I absolutely have. There are some songs I've written in Portuguese and French, but these are productions that won't come out just yet. Maybe that's because I'm still shy. I might do different languages in the future, but for now, the timing isn't right just yet.

Do your Angolan roots influence your music output?

Absolutely. I listen to a lot of old Angolan classics. Just the other day I realized I don’t actually know much about what’s going on in the current Angolan music scene. That’s something I want to put more effort into.

Which forms of art, other than music, are you working on?

For me, everything always starts with writing. Some things end up as lyrics on a track; other things transform into stuff like visuals. All of my art, whether it's music or video, is equally important for me to spread my message to the world.

What’s the most important piece of advice you’ve ever received?

Just the other week, I was at a family gathering, and my uncle told me I have a little ‘box'. Everything I do, everything I dream, my talents, my achievements are part of that box, and nobody can take that away from me.

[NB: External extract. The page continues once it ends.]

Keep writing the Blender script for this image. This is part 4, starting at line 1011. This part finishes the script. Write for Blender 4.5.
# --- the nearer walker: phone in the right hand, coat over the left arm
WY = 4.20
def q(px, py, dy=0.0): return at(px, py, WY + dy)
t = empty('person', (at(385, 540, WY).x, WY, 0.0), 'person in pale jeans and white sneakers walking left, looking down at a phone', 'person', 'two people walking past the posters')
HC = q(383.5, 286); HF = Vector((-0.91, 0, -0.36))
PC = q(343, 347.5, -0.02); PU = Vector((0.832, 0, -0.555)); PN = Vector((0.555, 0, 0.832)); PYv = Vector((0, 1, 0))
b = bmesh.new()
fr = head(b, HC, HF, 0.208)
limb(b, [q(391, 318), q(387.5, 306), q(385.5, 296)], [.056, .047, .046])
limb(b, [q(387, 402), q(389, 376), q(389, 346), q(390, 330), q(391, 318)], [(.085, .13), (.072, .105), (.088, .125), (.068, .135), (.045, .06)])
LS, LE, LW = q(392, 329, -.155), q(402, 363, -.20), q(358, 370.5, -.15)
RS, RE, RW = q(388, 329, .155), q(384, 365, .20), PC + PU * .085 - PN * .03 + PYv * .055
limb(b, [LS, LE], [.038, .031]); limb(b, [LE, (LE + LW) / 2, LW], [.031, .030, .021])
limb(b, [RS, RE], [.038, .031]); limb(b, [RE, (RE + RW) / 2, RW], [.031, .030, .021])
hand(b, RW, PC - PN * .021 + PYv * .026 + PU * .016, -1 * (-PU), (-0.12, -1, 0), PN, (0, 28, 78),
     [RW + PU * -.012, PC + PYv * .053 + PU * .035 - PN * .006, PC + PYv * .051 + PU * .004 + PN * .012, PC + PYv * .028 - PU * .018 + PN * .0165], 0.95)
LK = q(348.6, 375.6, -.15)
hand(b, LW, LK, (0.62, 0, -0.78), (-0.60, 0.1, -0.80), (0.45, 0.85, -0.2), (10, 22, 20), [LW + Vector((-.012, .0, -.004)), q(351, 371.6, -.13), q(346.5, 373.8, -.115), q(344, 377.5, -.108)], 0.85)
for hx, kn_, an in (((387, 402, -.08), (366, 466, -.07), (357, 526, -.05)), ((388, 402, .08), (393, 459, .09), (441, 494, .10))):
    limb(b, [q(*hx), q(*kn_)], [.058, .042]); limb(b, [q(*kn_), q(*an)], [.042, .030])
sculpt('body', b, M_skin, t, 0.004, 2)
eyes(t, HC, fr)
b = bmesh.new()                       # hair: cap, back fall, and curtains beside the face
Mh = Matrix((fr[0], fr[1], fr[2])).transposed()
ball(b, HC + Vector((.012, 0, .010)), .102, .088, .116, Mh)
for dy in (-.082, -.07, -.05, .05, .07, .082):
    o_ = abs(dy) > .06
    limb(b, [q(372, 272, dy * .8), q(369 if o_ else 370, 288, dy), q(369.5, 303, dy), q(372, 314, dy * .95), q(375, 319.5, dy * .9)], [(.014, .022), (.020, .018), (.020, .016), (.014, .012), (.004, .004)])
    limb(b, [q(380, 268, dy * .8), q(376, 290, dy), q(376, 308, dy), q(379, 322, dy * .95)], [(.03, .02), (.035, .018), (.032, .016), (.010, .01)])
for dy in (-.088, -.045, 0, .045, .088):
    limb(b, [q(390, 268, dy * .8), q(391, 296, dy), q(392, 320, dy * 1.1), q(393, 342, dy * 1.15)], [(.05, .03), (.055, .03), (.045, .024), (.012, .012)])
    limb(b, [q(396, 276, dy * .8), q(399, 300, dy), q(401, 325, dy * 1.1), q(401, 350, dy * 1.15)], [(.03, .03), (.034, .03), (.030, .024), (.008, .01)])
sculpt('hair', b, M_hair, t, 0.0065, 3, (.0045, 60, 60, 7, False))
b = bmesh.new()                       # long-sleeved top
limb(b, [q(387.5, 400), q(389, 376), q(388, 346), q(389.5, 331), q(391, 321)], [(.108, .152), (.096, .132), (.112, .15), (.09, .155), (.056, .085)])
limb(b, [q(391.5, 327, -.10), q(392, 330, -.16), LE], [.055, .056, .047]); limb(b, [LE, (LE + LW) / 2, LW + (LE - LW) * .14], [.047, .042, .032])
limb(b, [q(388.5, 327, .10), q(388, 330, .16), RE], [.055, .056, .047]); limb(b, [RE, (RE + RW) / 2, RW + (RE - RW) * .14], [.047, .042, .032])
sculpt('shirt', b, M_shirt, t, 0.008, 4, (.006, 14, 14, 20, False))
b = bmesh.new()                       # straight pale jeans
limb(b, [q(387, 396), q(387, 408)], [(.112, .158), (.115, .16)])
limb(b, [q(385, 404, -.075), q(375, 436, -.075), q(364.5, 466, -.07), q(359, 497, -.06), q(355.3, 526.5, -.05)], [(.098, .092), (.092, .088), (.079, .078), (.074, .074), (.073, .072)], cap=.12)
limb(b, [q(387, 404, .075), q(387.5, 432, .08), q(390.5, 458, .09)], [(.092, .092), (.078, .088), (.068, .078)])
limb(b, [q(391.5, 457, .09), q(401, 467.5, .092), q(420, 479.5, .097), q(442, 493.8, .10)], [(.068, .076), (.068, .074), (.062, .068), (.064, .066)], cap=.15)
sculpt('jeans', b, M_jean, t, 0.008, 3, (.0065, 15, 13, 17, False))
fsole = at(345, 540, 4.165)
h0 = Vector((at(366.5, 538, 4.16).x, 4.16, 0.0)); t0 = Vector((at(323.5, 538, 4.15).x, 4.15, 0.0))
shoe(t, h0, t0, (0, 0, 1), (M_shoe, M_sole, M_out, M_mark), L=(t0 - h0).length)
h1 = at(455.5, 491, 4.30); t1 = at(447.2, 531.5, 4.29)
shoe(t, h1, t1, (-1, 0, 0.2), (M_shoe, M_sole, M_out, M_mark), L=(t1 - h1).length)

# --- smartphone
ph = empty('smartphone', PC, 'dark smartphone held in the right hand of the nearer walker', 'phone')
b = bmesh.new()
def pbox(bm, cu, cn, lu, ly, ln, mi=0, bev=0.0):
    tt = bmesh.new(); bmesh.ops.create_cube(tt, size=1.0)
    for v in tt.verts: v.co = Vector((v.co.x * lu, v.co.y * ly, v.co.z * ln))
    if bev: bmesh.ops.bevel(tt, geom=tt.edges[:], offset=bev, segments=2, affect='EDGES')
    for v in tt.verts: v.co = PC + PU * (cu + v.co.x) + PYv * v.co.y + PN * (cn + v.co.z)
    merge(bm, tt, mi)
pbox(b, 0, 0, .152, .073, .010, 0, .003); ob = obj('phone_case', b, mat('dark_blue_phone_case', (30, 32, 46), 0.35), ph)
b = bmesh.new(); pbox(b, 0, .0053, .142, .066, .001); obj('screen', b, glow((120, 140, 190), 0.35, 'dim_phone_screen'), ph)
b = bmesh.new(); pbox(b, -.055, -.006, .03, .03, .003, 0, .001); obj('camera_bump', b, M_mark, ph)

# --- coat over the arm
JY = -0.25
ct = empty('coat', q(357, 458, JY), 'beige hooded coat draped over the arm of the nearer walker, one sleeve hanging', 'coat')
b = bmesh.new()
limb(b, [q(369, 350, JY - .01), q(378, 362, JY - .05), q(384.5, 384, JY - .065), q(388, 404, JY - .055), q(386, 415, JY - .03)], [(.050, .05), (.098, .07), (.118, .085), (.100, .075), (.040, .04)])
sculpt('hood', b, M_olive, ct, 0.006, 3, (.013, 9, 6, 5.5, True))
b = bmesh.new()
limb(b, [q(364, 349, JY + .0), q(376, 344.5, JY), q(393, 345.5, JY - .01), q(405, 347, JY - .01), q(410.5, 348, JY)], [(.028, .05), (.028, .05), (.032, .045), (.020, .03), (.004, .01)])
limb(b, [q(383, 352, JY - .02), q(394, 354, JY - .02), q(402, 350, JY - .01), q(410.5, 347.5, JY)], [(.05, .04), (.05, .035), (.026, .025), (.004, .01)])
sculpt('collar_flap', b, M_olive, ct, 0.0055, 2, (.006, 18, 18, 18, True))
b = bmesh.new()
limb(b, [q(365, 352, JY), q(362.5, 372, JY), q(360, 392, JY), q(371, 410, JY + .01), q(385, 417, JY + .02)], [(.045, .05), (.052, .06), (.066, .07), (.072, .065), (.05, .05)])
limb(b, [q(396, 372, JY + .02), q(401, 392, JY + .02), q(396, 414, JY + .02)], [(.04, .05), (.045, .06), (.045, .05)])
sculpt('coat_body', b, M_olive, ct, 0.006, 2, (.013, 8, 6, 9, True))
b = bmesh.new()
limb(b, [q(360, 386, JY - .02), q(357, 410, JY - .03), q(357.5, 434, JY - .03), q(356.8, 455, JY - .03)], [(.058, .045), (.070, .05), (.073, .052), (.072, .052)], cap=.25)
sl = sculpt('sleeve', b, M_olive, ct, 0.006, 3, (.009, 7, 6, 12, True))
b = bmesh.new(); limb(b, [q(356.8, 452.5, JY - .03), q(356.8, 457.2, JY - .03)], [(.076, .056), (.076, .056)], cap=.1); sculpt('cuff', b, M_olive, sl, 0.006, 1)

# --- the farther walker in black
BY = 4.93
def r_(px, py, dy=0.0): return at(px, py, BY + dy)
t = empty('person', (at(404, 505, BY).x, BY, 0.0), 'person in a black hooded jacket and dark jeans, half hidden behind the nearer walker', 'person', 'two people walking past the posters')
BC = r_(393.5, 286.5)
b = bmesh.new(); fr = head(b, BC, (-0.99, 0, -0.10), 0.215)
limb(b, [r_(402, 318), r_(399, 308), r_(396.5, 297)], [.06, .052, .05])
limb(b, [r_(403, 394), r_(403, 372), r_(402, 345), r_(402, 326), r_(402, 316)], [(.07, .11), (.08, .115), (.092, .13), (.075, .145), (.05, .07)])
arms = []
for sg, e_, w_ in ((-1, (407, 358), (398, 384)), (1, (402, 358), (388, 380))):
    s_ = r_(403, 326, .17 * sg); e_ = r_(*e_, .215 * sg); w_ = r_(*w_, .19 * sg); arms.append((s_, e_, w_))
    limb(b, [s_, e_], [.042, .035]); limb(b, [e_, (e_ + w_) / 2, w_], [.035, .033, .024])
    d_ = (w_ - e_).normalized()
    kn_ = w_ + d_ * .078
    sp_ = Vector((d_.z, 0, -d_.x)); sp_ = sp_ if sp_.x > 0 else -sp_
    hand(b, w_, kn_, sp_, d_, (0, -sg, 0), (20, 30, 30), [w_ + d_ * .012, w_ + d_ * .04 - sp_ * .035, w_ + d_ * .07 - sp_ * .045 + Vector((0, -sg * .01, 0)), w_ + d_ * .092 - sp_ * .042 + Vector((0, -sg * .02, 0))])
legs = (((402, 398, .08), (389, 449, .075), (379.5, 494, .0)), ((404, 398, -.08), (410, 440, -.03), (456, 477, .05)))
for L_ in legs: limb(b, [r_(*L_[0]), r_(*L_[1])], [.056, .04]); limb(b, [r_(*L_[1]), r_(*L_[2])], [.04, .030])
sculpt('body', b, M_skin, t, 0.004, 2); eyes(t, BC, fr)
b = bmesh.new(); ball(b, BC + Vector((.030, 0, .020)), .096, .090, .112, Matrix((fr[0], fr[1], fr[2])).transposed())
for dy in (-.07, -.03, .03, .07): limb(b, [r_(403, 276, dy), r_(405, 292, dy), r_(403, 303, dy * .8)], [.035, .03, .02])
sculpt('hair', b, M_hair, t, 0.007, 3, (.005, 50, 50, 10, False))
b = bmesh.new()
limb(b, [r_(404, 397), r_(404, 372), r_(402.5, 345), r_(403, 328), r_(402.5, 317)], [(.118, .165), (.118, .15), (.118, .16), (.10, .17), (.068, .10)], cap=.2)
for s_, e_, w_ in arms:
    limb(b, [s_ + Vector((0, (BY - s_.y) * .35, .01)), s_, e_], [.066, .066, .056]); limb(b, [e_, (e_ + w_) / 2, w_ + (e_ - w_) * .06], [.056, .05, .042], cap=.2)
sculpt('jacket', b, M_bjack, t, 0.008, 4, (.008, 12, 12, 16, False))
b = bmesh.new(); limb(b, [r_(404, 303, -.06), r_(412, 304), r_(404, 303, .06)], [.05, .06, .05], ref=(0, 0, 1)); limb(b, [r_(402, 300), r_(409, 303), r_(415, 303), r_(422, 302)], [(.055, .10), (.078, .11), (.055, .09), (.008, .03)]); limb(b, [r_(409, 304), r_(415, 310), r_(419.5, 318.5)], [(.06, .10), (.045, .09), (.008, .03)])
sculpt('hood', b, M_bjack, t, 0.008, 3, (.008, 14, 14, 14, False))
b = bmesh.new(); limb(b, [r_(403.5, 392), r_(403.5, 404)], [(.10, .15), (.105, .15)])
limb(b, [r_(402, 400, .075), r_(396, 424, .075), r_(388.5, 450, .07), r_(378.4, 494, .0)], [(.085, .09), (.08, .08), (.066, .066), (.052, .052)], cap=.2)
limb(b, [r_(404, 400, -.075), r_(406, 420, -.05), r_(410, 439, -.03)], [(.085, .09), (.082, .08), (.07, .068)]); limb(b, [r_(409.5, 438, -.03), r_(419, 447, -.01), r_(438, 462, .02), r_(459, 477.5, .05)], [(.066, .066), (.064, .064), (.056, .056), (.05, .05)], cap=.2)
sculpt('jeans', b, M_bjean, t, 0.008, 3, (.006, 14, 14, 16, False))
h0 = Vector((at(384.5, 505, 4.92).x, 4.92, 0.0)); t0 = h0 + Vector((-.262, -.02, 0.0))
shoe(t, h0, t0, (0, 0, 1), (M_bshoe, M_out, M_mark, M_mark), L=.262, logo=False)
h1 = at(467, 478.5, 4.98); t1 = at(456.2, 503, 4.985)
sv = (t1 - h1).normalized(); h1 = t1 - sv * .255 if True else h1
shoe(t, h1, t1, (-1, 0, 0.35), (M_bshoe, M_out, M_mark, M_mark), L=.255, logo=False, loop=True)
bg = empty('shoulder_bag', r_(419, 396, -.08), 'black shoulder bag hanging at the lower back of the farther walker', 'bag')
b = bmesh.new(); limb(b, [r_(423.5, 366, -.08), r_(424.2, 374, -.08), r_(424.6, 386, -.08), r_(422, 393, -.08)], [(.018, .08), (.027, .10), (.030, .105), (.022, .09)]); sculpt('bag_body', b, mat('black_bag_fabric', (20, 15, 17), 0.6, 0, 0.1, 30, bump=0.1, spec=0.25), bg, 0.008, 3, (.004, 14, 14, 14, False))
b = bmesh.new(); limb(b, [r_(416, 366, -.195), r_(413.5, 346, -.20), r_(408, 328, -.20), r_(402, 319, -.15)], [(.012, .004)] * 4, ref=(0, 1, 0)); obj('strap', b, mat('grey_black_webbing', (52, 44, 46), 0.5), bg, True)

That's a beautiful way of looking at things, because it implies you first need to do things for yourself. If you don't fully support the projects you do, then they probably won't have a long shelf life. What you do for yourself will last the rest of your life – maybe longer.

Because I starred in a popular movie and was part of a rap group, people already have a particular idea of who I am. I'm not saying that these projects aren't important, because they made me into who I am now, but the time is right to show people what I can do on my own, as Martha, not as Mavela (Martha's character in Black, ed.) or as that girl from Soul' art (a rap outfit Martha used to be a part of, ed.).

Do you mind if people still see you as the girl from Black?

It doesn’t bother me. I get it. I like to take my time on projects, so it’s not like people have had the opportunity to see a lot of new things from me since I did that movie. I’m still really proud of that character, so when people are excited about it, I don't blame them.

Are there things in the music industry that surprised you now that you have kick-started your solo career? Do you have any frustrations?

I knew this already, but I guess I underestimated that being a solo artist is a 24/7 job. Sometimes there's a full day of writing music, but other days you've got to plan ahead, be organized, get your paperwork done, etc. It takes more than just being creative to be an artist. You're building a career, just like any other person with a different job, so it can be useful to pause and look at things from a certain angle every once in a while. You need to evaluate your choices continually. As an artist, you're both the product and the company. Who do I want with me on this project? How am I going to get this done the way I want it? Where will I get the money for it? Those are all questions you need to ask yourself. In the end, it's about finding a balance between the creative and the organizational sides.

You need to evaluate your choices continually. As an artist, you're both the product and the company.

Your live setup is quite simple for now: it’s you and a DJ on stage. Are there plans to develop this into a full live band?

For now, it’s just me and my DJ Mimi (from the Liège-based DJ-crew Lait De Coco, ed.), who happens to be my cousin. I think this simple setup is the result of my time in Mechelen, where most of the people around me were into hip-hop and rap. The rapper on stage usually just had a DJ with him – and I haven't been able to let that comfort go. For now, the golden combo is me, a mic and a DJ. Of course, I have plans to develop everything into a proper live show, but then the full picture needs to be on point. People always assume the next logical step for me as an artist would be to get more musicians on stage, but I'm just not there yet. First, I have to find my own formula, right? Only then can I start thinking about involving more people.

What does the future bring for Martha Da’ro?

My debut EP is practically ready to go at this point. That said, I’m always working on the next project. I’m not the kind of artist who waits for one project to be finished before starting the next one, although maybe I should (laughs).